Around the end of last year, I began to conceive of a new book, an honest-to-goodness nonfiction book, about music.
At first, I thought it might be a ‘how-to’ of playing guitar, my instrument of choice. But the technical aspect of music is not an inspiring one for me, at least not a subject I’d be inspired to write on.
What concerns me nowadays is the learning process, and how it is integrated in daily life. That one could engage in musical endeavors is almost incidental to the development of one’s person.
Two books come to mind: George Leonard’s ‘Mastery,’ and Philip Toshio Sudo’s ‘Zen guitar.’ I’d like to publish some amalgam of the two, focusing on my experience of music and how this relates to other interests of mine: basketball free throws and language learning.
The past 10 years of my life have been the most educational to me.
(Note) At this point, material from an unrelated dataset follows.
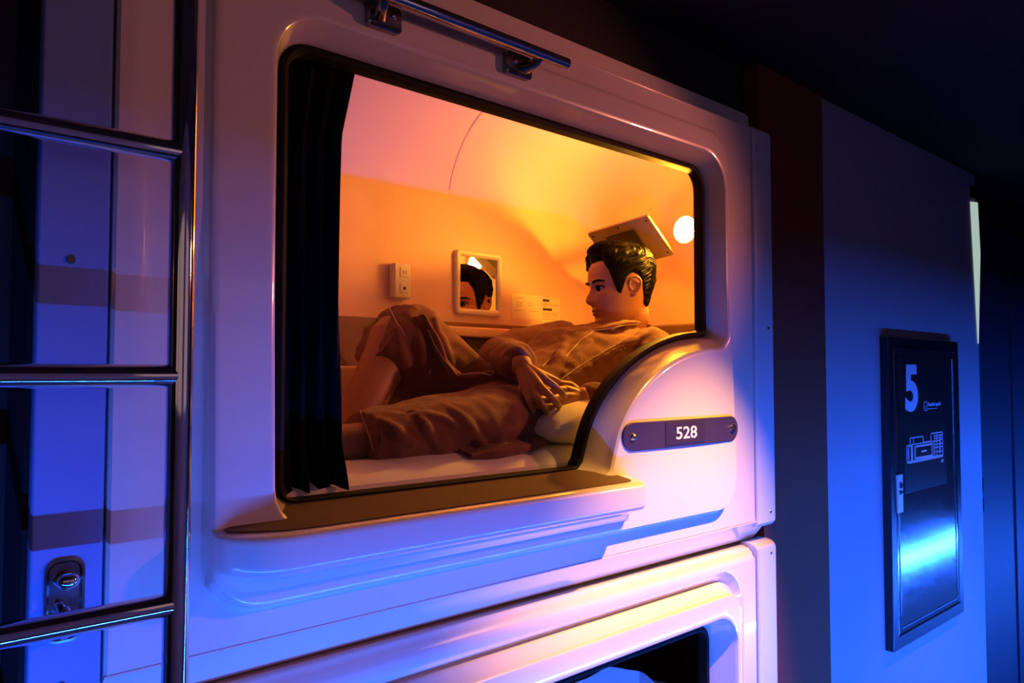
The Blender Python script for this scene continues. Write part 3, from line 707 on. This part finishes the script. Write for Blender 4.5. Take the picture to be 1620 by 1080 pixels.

This is a strange thing to say, having finished my ‘official’ schooling 15 years ago. But I’ve only really learned about education at a relatively late time. Specifically, the fact that much of it involves habit more than conscious will. Fun and relaxation have to be a part of the process, rather than a reward to come later. This is the only way difficult subjects can be ingrained in one’s memory and way of life. This is what I’ve found to be true from studying philosophy, political economy, free-throw shooting, and non-native languages, among other things.
I’ve been putting myself to the test by studying new musical pieces, specifically the work of Bach, and I try to take note not just of what I’m learning but of how I’m learning.
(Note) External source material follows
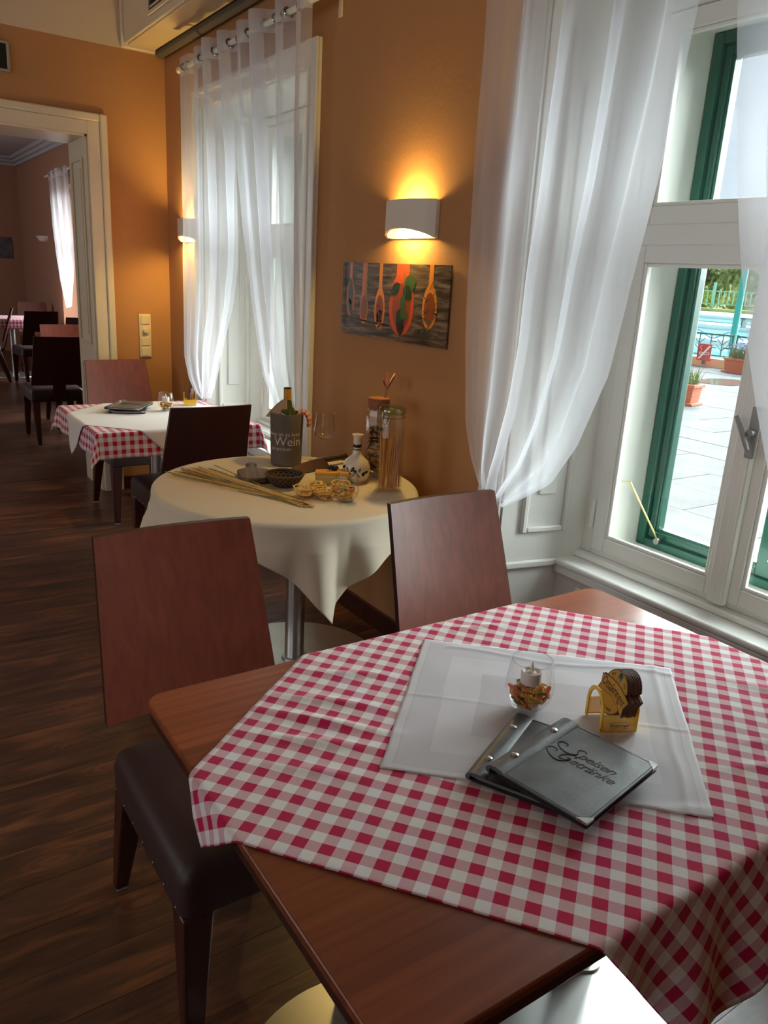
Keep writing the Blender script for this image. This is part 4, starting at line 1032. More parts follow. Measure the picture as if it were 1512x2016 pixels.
for k in range(95):
    a = rnd.uniform(0, 2*PI); r_ = .041*math.sqrt(rnd.random()); tw = rnd.uniform(.1, .5); l_ = rnd.uniform(.195, .222)
    mb.tube([(r_*math.cos(a), r_*math.sin(a), .0095), (r_*math.cos(a+tw), r_*math.sin(a+tw), l_)], .0013, 5)
o = mb.build('spaghetti', mat('amber_spaghetti', (232, 166, 88), .5), loc=(1.579, 2.28, ZT)); tag(o, 'amber spaghetti standing upright inside the clip top jar', 'pasta', kind='stuff')

t = thing('storage_jar', (1.648, 2.475, ZT), R(5), 'tall cork stoppered glass jar of bow tie pasta behind the spaghetti jar', 'jar')
jar_body(t, .046, .278, 8, M_jar)
MB().lathe([(.036, .264), (.042, .2785), (.0425, .305), (.041, .309), (.001, .31)], 32).build('cork', mat('cork', (150, 92, 58), .8, bump=.4, bscale=150, var=.25, vscale=90), t)
MB().tube([(.0425*math.cos(2*PI*i/32), .0425*math.sin(2*PI*i/32), .272) for i in range(32)], .0035, 6, closed=True).build('neck_ring', M_jar, t)
def bow(m):
    vs = []; fs = []
    for i in range(7):
        for j in range(5):
            u = -1+i/3; v = -1+j/2; w_ = .0045+.0085*abs(u)
            vs.append((u*.017, v*w_*.8, .004*math.sin(v*3.4)*(1-.6*abs(u))+.002*u))
    for i in range(6):
        for j in range(4): a = i*5+j; fs.append((a, a+1, a+6, a+5))
    return MB().add(vs, fs).mesh('bow_tie_pasta', m, 60)
BOW = [bow(mat('dark_green_bow_pasta', (52, 54, 38), .6)), bow(mat('red_bow_pasta', (168, 84, 52), .6)), bow(mat('cream_bow_pasta', (198, 160, 110), .6))]
rnd = random.Random(9); zz = .016
for lv in range(13):
    for k in range(5):
        a = k*2*PI/5+lv*.7; r_ = .026; c = rnd.choice((0, 0, 1, 2)) if lv > 3 else rnd.choice((0, 1, 1, 2))
        o = bpy.data.objects.new('bow_tie_pasta', BOW[c]); col.objects.link(o)
        o.location = (1.648+r_*math.cos(a), 2.475+r_*math.sin(a), ZT+zz+rnd.uniform(-.002, .002)); o.rotation_euler = (rnd.uniform(.4, 1.3), rnd.uniform(-.6, .6), a+PI/2+rnd.uniform(-.4, .4))
        tag(o, '%s bow tie pasta inside the cork stoppered jar' % ('dark green', 'reddish', 'cream')[c], 'pasta', 'bow tie pasta in the cork jar')
    zz += .0145
t = thing('decorative_pick', (1.712, 2.535, ZT), 0, 'thin stick topped with red and cream petals rising behind the cork jar', 'decoration')
MB().tube([(0, 0, 0), (-.006, -.012, .30), (-.010, -.03, .335)], .0016, 6).build('stick', mat('brown_stick', (140, 90, 60), .7), t)
rnd = random.Random(2)
for k in range(6):
    a = k*PI/3; d = Vector((math.cos(a)*.5, math.sin(a)*.5, 1)).normalized(); s_ = d.cross(Vector((0, 0, 1))).normalized(); n_ = d.cross(s_); l_ = rnd.uniform(.045, .075)
    MB().ell((0, 0, l_/2), (.008, .0016, l_/2), 8).build('petal', mat('red_petal', (150, 50, 44), .5) if k % 2 else mat('cream_petal', (220, 180, 140), .5), t).data.transform(frame((-.010, -.03, .333), s_, n_, d))

tumbler((1.354, 2.206, ZT), 'stemless glass of coloured pasta without candle on the round table', 'pasta filled tumblers', .97)
pasta_fill(1.354, 2.206, ZT, [(.014, .021, 5), (.024, .028, 8), (.034, .032, 9), (.044, .032, 8)], 'pasta in the display glass', 'in the stemless glass on the round table', 8)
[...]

One of the harder things I’ve had to realize is the need to pace myself, allowing myself time off from constantly thinking and worrying that I might forget what I had just learned. There still persists the bias that learning is primarily conscious, and therefore requiring my constant attention. I now believe that learning a subject itself requires forgetting, at least, a detachment from contexts in which I learn it, so as to better remember in contexts alien from the earlier environment.
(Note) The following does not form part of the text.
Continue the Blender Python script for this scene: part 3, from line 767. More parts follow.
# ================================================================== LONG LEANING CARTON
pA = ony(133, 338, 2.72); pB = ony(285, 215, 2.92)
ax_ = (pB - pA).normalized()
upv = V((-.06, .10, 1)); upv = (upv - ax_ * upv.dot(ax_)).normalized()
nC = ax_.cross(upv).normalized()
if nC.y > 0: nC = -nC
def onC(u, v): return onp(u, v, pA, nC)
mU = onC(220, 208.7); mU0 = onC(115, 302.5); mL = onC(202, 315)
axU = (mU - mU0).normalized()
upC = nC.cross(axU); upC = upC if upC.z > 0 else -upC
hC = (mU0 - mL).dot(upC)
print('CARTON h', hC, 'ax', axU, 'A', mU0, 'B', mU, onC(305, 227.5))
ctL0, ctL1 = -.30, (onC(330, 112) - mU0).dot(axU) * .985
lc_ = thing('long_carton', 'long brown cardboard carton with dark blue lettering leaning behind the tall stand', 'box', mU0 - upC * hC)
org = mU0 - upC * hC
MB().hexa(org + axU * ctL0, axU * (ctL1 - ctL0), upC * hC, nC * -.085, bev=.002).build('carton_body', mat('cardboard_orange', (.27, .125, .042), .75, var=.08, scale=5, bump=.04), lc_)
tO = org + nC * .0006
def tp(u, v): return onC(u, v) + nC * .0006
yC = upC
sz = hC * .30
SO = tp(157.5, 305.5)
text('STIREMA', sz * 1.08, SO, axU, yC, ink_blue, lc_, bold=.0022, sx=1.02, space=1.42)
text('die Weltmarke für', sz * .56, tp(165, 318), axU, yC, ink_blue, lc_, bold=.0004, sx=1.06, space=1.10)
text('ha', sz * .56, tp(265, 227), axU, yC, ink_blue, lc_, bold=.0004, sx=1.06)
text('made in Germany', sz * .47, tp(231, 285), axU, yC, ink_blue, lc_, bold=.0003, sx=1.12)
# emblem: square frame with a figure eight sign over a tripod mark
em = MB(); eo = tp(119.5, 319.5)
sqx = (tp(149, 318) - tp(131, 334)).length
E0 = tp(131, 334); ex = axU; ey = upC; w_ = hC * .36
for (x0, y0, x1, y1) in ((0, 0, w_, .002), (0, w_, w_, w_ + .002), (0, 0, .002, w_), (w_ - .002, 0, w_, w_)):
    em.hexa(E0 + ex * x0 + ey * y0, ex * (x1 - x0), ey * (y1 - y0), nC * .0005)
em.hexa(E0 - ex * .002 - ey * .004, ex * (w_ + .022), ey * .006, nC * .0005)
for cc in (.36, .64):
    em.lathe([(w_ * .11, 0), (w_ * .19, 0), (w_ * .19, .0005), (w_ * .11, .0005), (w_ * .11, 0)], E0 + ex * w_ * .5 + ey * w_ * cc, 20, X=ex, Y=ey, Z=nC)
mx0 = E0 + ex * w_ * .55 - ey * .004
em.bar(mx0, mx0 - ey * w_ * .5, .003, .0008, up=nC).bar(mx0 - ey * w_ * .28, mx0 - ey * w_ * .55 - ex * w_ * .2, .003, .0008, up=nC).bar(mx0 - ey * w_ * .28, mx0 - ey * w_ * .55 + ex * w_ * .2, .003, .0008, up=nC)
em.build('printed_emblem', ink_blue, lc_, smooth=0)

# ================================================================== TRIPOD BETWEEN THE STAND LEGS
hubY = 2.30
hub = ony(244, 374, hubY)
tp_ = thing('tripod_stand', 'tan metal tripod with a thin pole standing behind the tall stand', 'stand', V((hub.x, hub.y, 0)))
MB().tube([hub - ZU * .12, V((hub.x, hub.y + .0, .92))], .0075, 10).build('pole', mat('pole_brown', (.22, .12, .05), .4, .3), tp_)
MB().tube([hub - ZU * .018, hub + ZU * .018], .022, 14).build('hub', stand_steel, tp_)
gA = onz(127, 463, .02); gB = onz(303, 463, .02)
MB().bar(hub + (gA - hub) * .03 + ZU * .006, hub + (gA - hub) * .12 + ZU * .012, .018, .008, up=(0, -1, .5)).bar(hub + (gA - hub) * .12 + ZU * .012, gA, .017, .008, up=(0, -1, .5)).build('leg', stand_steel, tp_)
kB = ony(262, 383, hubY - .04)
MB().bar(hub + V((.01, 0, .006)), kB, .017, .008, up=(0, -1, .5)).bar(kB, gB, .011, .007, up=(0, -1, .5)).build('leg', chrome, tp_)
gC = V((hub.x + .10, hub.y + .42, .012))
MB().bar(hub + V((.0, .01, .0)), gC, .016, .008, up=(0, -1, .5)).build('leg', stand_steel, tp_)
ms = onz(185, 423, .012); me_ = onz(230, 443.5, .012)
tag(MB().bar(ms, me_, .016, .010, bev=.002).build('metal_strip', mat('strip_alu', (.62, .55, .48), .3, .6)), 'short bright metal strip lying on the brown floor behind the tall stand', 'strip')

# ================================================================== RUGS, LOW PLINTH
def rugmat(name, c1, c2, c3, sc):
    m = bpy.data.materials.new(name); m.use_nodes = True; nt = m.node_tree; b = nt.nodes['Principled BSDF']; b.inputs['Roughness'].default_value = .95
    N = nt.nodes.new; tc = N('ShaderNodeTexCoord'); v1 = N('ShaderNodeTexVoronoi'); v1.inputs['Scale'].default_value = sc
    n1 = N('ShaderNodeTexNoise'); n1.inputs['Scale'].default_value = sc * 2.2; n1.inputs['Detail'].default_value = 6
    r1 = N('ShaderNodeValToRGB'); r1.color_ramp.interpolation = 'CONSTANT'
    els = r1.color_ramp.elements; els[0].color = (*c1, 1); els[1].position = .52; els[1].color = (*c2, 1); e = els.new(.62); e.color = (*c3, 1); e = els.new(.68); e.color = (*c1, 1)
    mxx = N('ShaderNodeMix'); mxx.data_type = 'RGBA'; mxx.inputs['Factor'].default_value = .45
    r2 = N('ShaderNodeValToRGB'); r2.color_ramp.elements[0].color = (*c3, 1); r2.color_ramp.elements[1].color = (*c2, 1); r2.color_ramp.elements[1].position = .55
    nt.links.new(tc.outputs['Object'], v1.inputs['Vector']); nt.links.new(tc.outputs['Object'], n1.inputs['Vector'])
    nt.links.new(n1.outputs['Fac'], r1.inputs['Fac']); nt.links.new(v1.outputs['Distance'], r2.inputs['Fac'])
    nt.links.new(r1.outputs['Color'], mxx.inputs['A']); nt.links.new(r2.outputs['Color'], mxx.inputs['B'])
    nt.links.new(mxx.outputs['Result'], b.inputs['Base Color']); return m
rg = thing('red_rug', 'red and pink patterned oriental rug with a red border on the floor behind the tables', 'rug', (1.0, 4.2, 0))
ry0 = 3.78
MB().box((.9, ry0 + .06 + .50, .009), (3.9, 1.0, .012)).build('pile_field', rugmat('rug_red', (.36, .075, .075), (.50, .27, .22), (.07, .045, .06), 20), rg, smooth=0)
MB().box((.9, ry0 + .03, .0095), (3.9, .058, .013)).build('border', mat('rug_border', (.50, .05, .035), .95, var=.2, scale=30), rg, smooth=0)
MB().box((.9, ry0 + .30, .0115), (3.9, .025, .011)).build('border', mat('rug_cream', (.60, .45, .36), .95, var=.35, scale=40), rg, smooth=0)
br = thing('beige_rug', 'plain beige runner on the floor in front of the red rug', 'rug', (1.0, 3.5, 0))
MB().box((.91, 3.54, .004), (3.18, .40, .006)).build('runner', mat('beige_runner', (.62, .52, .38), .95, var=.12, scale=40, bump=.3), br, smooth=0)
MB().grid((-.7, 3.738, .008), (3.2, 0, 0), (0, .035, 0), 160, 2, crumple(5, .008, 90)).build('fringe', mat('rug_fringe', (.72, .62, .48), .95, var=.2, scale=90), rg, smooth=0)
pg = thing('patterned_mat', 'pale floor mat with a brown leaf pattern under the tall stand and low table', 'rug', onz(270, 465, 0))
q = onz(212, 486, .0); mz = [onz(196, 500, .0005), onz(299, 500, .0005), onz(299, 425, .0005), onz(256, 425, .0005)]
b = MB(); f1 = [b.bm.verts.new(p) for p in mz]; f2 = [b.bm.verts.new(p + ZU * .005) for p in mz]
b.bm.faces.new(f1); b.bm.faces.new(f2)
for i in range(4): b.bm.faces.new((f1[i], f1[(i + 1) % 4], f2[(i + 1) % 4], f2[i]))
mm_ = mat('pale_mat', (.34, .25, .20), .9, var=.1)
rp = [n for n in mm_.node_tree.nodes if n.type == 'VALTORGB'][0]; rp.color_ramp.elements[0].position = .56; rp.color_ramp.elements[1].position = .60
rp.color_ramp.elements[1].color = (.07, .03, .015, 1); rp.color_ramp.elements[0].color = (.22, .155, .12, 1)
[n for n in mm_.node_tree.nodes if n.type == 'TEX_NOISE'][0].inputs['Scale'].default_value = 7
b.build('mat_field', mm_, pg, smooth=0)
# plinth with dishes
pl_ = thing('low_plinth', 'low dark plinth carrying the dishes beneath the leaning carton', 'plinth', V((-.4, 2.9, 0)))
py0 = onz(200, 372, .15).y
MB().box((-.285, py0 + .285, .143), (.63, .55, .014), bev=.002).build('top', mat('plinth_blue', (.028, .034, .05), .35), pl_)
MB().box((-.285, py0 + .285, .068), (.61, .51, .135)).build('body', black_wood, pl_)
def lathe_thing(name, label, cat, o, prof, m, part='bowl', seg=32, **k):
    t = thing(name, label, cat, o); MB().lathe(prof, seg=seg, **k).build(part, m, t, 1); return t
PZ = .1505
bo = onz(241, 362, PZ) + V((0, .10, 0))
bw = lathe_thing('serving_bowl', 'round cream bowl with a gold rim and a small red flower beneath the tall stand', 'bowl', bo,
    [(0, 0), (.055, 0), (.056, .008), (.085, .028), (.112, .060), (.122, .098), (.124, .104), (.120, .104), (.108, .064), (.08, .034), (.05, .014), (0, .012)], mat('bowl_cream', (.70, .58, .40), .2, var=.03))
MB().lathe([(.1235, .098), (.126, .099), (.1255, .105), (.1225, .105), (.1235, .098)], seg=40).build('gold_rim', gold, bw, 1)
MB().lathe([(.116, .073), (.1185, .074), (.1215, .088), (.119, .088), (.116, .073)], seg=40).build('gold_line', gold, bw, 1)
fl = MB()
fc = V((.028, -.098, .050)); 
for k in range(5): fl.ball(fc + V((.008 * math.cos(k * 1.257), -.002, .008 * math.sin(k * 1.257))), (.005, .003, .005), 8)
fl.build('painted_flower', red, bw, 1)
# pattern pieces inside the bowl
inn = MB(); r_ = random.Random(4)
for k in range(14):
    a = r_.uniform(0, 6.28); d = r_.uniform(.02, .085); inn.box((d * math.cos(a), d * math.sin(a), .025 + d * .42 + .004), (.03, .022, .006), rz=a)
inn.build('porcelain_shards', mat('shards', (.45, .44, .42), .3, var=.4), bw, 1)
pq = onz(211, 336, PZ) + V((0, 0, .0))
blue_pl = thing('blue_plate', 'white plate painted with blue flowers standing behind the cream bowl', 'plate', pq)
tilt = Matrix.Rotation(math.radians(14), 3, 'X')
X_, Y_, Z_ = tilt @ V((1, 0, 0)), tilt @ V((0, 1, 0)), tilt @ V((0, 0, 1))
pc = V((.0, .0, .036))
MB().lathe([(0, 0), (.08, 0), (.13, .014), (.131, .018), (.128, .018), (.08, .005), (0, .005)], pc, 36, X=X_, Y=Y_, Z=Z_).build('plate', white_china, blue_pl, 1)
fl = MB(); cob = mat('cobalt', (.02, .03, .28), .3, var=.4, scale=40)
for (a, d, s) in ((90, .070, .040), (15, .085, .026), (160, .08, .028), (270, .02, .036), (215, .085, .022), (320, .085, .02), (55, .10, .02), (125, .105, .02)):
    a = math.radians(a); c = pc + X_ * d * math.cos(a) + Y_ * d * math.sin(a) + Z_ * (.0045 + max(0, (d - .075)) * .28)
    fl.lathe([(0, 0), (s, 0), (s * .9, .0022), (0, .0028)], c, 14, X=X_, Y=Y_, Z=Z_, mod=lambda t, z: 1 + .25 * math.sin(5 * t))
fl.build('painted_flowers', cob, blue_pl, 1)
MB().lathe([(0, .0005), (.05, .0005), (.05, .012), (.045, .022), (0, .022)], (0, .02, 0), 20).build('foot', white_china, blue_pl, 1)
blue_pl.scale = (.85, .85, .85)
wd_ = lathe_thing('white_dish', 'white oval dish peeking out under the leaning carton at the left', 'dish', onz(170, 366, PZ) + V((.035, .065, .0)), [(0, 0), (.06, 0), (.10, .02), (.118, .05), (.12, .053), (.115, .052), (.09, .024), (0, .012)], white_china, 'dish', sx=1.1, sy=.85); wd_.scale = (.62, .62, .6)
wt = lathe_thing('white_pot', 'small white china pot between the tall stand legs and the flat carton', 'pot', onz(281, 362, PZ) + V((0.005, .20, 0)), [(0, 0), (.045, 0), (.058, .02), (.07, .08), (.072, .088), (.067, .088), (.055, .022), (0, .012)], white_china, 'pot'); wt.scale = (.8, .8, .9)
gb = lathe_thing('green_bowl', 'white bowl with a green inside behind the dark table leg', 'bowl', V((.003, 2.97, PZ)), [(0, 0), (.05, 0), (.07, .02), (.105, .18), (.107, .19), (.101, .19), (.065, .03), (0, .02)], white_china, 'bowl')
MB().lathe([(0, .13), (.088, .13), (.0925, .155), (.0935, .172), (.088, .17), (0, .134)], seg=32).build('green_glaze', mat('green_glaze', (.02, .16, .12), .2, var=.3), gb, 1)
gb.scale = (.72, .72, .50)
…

The conscious will is still necessary, but more as a director than as an actor. I still need to consciously devise schedules and push myself to follow curricula, not to mention choose the subjects themselves.
At the moment, I’m of the mindset that once I learn what I desire to learn for this year, I will be ‘good,’ and content with what I will know. But the will to educate has to persist if one is to remain relevant in the world, at whatever age.